Understanding descriptors

Aahz aahz at pythoncraft.com
Wed Feb 4 17:01:02 EST 2009


In article <mailman.8322.1233272628.3487.python-list at python.org>,
Brian Allen Vanderburg II  <BrianVanderburg2 at aim.com> wrote:
>
>  [...]
>
>When a lookup is done it uses this descriptor to make a bound or unbound 
>method:
>
>c=C()
>
>C.F # unbound method object, expects explicit instance when calling the 
>function
>c.F # bound method object provides instance implicitly when calling the 
>function
>
>This is also done when adding to the classes:
>
>C.f1 = f1
>
>f1 # function
>C.f1 # unbound method
>c.f1 # bound method
>
>To prevent this it has to be decorated so the descriptor doesn't cause 
>the binding:
>
>C.f2 = staticmethod(f1)
>C.f2 # functon
>c.f2 # function
>
>Here is a question, why don't instance attributes do the same thing?
>
>c.f3 = f1
>c.f3 # function, not bound method
>
>So it is not calling the __get__ method for c.f3  After it finds c.f3 in 
>c.__dict__, and since it has a getter, shouldn't it call the __get__ to 
>return the bound method.  It is good that it doesn't I know, but I just 
>want to know why it doesn't from an implementation view.
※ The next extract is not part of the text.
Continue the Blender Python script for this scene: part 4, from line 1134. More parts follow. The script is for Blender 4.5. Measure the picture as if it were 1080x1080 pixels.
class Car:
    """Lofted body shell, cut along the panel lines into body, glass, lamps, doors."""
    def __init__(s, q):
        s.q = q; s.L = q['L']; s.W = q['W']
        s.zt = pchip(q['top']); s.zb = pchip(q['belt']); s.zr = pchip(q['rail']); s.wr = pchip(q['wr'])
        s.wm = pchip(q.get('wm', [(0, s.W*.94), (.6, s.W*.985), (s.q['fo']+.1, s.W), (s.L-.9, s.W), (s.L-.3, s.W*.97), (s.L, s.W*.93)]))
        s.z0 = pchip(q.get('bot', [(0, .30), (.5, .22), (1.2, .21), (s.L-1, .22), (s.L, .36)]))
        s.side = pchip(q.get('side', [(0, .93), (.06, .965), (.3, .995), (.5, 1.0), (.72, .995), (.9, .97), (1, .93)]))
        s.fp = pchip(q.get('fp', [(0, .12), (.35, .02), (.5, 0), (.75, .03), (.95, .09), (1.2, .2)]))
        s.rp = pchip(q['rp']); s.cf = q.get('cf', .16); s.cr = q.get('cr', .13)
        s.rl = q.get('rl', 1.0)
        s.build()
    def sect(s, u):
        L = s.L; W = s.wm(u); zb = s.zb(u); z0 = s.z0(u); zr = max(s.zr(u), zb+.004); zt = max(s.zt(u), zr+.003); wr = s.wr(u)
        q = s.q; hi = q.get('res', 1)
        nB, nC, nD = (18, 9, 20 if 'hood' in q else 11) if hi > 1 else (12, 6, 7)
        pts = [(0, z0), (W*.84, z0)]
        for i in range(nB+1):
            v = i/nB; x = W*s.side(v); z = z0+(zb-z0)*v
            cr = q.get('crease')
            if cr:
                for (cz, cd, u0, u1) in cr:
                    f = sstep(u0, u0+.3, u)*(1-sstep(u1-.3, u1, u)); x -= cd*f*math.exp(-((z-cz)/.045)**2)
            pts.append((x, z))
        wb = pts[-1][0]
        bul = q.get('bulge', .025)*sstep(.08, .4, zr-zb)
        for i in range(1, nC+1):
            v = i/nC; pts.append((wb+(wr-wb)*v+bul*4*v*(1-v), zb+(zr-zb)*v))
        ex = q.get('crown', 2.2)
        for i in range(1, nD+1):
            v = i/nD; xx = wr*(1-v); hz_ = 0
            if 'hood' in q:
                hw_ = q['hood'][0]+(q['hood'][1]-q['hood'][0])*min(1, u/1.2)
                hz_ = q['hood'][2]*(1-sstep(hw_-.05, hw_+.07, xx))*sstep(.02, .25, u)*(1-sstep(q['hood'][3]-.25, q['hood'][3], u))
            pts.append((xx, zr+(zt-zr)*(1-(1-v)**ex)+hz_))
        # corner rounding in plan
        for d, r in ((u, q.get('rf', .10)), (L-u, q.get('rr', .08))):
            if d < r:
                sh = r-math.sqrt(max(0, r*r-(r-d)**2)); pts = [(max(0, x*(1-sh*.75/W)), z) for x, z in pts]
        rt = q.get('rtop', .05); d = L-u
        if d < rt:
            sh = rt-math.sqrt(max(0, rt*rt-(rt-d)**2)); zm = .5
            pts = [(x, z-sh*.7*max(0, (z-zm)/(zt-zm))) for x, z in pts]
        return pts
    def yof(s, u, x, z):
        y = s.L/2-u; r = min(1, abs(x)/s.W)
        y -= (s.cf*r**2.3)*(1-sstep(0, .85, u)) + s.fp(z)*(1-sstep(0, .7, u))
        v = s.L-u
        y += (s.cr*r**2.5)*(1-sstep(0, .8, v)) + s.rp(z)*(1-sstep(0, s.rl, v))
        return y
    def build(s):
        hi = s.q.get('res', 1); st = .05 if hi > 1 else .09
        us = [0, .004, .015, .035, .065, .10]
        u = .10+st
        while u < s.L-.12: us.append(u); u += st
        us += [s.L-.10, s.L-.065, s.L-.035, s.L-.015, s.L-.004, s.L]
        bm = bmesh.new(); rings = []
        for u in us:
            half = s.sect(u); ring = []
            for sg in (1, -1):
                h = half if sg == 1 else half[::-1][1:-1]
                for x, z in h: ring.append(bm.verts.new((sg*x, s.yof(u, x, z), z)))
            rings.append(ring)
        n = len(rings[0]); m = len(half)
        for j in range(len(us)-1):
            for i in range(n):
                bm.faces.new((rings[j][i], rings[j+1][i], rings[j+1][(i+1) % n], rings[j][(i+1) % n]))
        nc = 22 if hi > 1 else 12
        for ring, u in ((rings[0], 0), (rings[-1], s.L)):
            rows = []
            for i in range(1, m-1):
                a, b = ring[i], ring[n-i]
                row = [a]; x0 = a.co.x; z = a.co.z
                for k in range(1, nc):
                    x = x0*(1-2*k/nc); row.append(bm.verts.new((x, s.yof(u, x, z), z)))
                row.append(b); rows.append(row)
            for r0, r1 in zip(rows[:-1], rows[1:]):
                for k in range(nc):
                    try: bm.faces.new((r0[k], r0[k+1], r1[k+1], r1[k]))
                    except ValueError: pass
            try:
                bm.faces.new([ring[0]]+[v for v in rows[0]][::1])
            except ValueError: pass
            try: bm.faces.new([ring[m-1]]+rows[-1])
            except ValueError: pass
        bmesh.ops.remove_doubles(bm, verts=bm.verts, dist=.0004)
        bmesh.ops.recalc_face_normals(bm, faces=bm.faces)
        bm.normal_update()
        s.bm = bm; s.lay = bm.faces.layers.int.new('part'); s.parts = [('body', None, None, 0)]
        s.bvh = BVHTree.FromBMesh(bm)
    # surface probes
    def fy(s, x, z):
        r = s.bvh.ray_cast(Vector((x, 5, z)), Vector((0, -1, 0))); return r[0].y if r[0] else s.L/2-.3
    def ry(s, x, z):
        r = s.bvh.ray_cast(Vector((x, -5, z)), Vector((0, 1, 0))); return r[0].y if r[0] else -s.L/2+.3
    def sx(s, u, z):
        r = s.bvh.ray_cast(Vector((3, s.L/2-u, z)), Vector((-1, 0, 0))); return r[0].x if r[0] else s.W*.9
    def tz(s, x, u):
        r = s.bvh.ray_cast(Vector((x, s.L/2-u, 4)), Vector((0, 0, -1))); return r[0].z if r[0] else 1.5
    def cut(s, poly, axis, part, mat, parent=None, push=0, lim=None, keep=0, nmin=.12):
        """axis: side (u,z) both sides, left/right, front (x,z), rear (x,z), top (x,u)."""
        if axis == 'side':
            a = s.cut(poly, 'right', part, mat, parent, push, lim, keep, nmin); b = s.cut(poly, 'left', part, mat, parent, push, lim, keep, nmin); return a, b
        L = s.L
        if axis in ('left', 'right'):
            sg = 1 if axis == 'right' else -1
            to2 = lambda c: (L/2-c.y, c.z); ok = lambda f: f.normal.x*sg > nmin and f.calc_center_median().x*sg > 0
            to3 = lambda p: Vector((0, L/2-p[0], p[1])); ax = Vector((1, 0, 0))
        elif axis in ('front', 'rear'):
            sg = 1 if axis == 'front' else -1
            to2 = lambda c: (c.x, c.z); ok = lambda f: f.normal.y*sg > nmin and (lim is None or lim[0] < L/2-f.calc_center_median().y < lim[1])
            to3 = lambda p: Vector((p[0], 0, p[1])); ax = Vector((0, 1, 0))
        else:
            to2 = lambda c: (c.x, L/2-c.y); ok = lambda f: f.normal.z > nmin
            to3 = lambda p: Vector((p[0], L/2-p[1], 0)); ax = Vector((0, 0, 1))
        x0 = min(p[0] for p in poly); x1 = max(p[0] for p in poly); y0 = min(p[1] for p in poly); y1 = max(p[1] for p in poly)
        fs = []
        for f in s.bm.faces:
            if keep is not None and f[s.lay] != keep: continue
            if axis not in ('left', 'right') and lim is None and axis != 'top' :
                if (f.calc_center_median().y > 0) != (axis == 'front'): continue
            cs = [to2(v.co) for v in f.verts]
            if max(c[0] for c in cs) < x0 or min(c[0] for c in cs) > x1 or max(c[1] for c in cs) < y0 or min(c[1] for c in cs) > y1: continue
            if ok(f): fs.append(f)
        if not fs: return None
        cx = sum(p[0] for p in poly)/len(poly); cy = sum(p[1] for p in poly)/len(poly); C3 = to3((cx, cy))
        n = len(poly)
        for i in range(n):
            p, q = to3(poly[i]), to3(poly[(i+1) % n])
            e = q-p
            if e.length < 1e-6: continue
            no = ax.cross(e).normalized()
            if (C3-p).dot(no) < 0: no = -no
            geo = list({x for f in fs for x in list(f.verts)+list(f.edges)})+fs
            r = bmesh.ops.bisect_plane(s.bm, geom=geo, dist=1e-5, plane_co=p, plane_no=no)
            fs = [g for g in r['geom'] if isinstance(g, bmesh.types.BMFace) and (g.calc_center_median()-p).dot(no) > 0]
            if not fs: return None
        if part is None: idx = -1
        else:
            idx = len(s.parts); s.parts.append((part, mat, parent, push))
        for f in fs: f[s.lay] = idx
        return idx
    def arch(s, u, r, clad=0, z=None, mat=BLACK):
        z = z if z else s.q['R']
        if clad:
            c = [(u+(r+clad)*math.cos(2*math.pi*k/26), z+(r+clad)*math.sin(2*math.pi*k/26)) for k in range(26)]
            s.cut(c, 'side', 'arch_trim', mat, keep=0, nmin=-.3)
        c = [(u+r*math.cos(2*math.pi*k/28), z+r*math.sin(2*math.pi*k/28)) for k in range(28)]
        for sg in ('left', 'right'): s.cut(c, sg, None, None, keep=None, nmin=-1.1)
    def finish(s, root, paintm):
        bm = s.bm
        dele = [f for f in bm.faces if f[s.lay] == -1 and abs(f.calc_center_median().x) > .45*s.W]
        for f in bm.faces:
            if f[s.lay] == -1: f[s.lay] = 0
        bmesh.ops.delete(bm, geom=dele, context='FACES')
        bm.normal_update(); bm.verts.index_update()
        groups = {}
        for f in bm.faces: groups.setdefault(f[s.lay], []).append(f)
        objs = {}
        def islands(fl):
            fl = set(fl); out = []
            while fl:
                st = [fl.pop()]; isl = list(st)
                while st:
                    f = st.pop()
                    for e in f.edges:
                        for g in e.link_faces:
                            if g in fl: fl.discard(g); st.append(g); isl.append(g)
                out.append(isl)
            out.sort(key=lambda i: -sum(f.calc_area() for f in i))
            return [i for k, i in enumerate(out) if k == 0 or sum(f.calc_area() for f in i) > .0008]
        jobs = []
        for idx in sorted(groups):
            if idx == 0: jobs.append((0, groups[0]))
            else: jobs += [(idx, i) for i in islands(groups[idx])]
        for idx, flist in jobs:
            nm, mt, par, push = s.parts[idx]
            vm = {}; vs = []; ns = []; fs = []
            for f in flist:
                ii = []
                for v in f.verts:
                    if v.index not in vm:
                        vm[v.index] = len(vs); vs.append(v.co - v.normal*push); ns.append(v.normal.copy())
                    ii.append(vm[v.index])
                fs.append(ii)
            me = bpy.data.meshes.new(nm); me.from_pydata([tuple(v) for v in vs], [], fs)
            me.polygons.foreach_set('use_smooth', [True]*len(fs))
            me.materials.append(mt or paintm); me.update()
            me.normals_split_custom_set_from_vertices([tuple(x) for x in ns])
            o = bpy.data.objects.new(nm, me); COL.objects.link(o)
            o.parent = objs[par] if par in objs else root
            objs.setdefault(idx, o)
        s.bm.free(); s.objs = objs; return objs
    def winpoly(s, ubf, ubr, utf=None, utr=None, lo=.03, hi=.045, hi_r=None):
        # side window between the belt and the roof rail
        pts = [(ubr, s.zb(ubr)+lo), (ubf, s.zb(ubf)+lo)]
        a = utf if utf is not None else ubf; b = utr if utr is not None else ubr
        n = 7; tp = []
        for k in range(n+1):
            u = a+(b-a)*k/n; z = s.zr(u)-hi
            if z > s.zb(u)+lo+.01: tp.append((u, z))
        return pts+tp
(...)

This is a bit beyond my expertise, but nobody else has responded, so I'll
take a stab at it:

Basically, this is part of the design philosphy that keeps everything
working the same way.  When an attribute is found on an instance, it
gets returned unmodified.  Period.  In other words, the fact that f3
happens to return a function object gets ignored.  You can force f3 to
work like a bound method by defining it as one:

def f3(self):
    pass

If you use a new-style class or Python 3.0, the same design is evident
when you try to use e.g. str() to call the __str__() special method: the
instance gets ignored for looking up the method.
-- 
Aahz (aahz at pythoncraft.com)           <*>         http://www.pythoncraft.com/

Weinberg's Second Law: If builders built buildings the way programmers wrote 
programs, then the first woodpecker that came along would destroy civilization.